My personal issue with this determinist view of history is that with six billion + people on the planet, I think it also stands to reason that occasionally, history is influenced and has been changed by chance events, random, wacky things that no one had planned for or anticipated. Two perfect examples that I use come from the American Civil War: 1. Union soldiers finding General Lee's orders which show how his army is separated into 5 very vulnerable parts, easy for the Union army to pick apart and destroy (only if they had the right commander, which the Union didn't). 2. The chance encounter of Stonewall Jackson's men with his own soldiers the night of the battle of Chancellorsville - the men of a North Carolina regiment on picket duty shot Stonewall and his officers fearing that they were Yankee cavalry on a nighttime raid. Stonewall survived the gunshots, but died a week later of pneumonia.

Neither of those examples were destined to happen, but they did occur by chance, and it is safe to say that they had a cumulative effect on the war's outcome. Random events determine life or death situations all the time. Just ask some of the survivors of the Twin Towers collapse from Sept. 11, 2001. Little random things made them miss being in the building at the time when the planes hit.

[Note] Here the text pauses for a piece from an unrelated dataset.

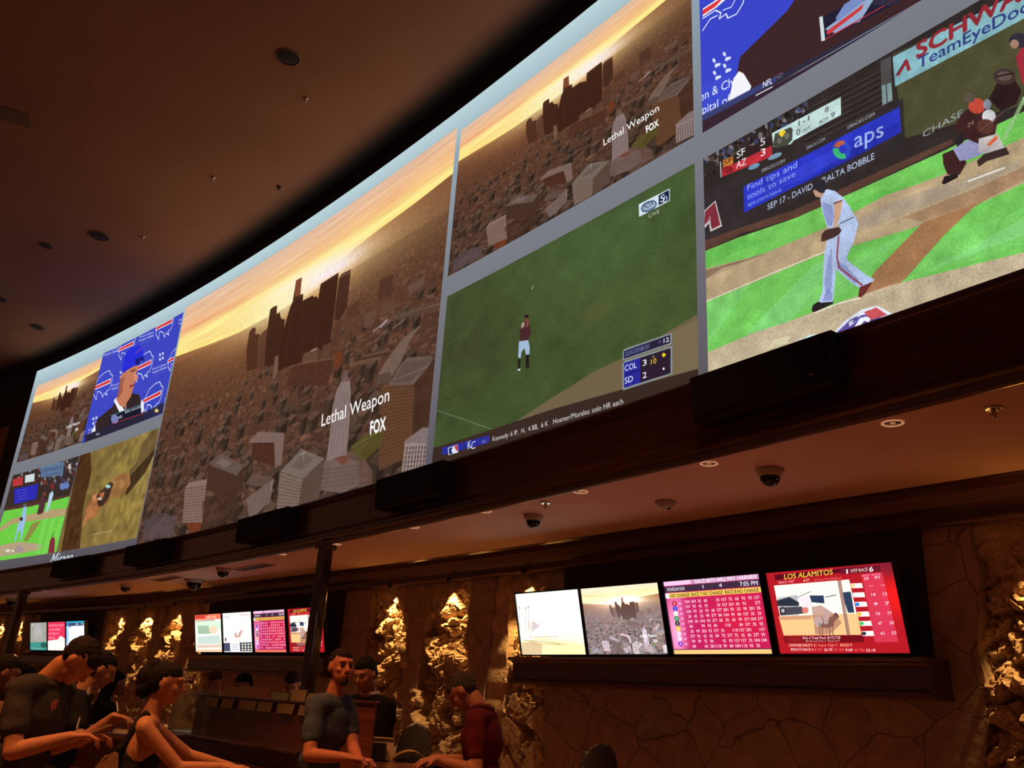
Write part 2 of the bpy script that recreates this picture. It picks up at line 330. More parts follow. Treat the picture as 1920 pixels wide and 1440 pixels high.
    for x in (0, 1, 2, 3, 4, 5): p.line([(668+x*8, 905+x*1), (646+x*11, 1140)], (104, 82, 78), 2, .6)
    p.poly([(700, 1130), (745, 1100), (800, 1185), (798, 1240), (740, 1250), (748, 1160)], (118, 90, 80), .7)
    p.poly([(720, 1100), (760, 1068), (842, 1035), (830, 1100), (770, 1150), (735, 1130)], (92, 86, 34), .8); p.line([(722, 1104), (840, 1040)], (140, 130, 96), 2, .6); p.line([(740, 1120), (790, 1080)], (150, 120, 90), 1.5, .4)
    p.poly([(660, 1140), (700, 1128), (716, 1150), (690, 1165)], (120, 60, 36), .6)
    # foreground blocks
    p.poly([(470, 1185), (545, 1106), (626, 1140), (548, 1212)], (132, 116, 106), .95); p.poly([(505, 1170), (552, 1122), (590, 1138), (545, 1180)], (112, 96, 88), .9); p.line([(540, 1128), (556, 1118), (548, 1146)], (210, 196, 196), 2, .8)
    p.poly([(468, 1188), (548, 1214), (530, 1320), (456, 1335)], (140, 118, 106), .95); p.poly([(548, 1214), (628, 1142), (606, 1290), (530, 1320)], (104, 80, 70), .95)
    for i in range(10): p.line([(467-i*1.2, 1200+i*13), (546-i*1.8, 1226+i*10)], (84, 62, 54), 2, .6); p.line([(548-i*1.8, 1226+i*10), (626-i*2.2, 1156+i*13)], (64, 46, 40), 1.6, .5)
    p.poly([(225, 1160), (270, 1122), (345, 1165), (320, 1200)], (112, 92, 84), .95); p.poly([(225, 1162), (320, 1200), (345, 1166), (340, 1240), (312, 1290), (222, 1250)], (78, 52, 40), .95); p.poly([(250, 1155), (275, 1140), (305, 1158), (282, 1172)], (140, 118, 110), .7)
    p.poly([(350, 1230), (372, 1190), (445, 1205), (420, 1240)], (110, 84, 74), .9); p.poly([(352, 1280), (430, 1225), (448, 1208), (434, 1290), (362, 1348)], (146, 124, 118), .9)
    for i in range(7): p.line([(354, 1285+i*10), (436, 1228+i*9)], (72, 52, 46), 2.4, .75)
    p.poly([(150, 1240), (164, 1226), (222, 1212), (218, 1232), (206, 1362), (140, 1365)], (156, 128, 118), .9); grid([(152, 1242), (217, 1232), (205, 1358), (141, 1362)], 11, 12, (84, 56, 46), .75, .5, .6)
    p.poly([(150, 1366), (206, 1362), (196, 1395), (165, 1400)], (130, 60, 34), .8)
    p.poly([(918, 1082), (985, 1036), (1012, 1040), (1010, 1090), (916, 1102)], (146, 128, 128), .9); p.poly([(918, 1092), (1012, 1092), (1003, 1210), (905, 1216)], (170, 148, 144), .95)
    grid([(922, 1100), (1010, 1098), (1000, 1208), (908, 1212)], 8, 7, (72, 54, 52), .85, .45, .7)
    p.poly([(205, 1290), (320, 1240), (330, 1330), (230, 1400), (205, 1380)], (74, 46, 34), .6); p.poly([(20, 1360), (70, 1330), (120, 1345), (110, 1410), (15, 1430)], (96, 80, 84), .7)
    for i in range(8): p.line([(24, 1365+i*8), (100, 1345+i*9)], (130, 112, 120), 1.5, .4)
    p.crop(); p.noise(.035, 7, box=(0, .2, 1, 1)); p.a *= np.where(Y[..., None]/H < .26, 1.0, .90).astype(np.float32); p.soft(2)
    p.text('Lethal Weapon', (593, 797), (726, 750), 24, (250, 250, 250), .006, 1, .12); p.text('FOX', (688, 813), (719, 804), 25, (255, 255, 255), .035, 1, .1)
    p.soft(1)
    return p.down()
CITY = paint_city()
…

However, determinist skeptics would say that these weren't random events and that God has had a hand in all of these things. At that point, I'd ask for proof other than faith.

Your questions:

1. Fill in the blank, "History is _________________" and explain why you answered it that way.

2. Can history have an end point? If so, what would that be and why? If not, why not?

3. Do you agree with Hegel's assertion that history is determined by God or another higher power? Why or why not?

250 Words. Due Friday (Feb. 12, 2010) at the latest.

Sources:

1. Palmer, Donald. Looking at Philosophy: The Unbearable Heaviness of Philosophy Made Lighter, 4th ed. McGraw Hill Higher Education. New York, NY: 2006.